Wednesday, January 6, 2021

Book Review: How to Tell the Birds from the Flowers

Book Review: How to Tell the Birds from the Flowers


Author: Robert Williams Wood

Date: 1917 (Dodd Mead), 1959 (Dover)

Publisher: Dodd Mead / Dover

ISBN: 0-486-20523-1

Length: 54 pages

Illustrations: woodcuts (and calligraphy) by the author

Quote: “You never hear the Crocus croak.”

The blurb on the Dover edition tells us that Robert Williams Wood was a leading physicist in his day. By 1959 he had become “the late” Professor Wood, and his daughter’s introduction to the Dover edition describes it as “the simple, whimsical humor that was so characteristic of my father.”

“Simple, whimsical humor” pretty much describes this collection of cartoons and poems that play on the names of various plants, birds, and other animals in this “Manual of Flornithology.” We learn the differences between the Burr and the Bird, the Roc and the Shamrock, the Eel and the Elephant, the Elk and the Whelk, and many other pairs (and one trio) of creatures we would never have thought were much alike before...except that Wood has managed to draw them so that each pair looks sort of alike.
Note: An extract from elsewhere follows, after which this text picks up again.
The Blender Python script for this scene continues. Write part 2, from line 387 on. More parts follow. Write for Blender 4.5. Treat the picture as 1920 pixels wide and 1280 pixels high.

The California Quail is said
To have a tail upon his head,
While contrary-wise we style the Kale,
A cabbage-head upon a tail.
It is not hard to tell the two,
The Quail commences with a queue.

It should go without saying that all the jokes are clean enough to share with your grandmother...except that, if you’re my age and lucky enough to have a living grandmother, she probably remembers them. How to Tell the Birds from the Flowers was a bestseller in its day, reprinted 28 times between 1917 and 1932. Even the parents of people my age probably remember this book. Not that they will necessarily mind having a new copy to share with their grandchildren.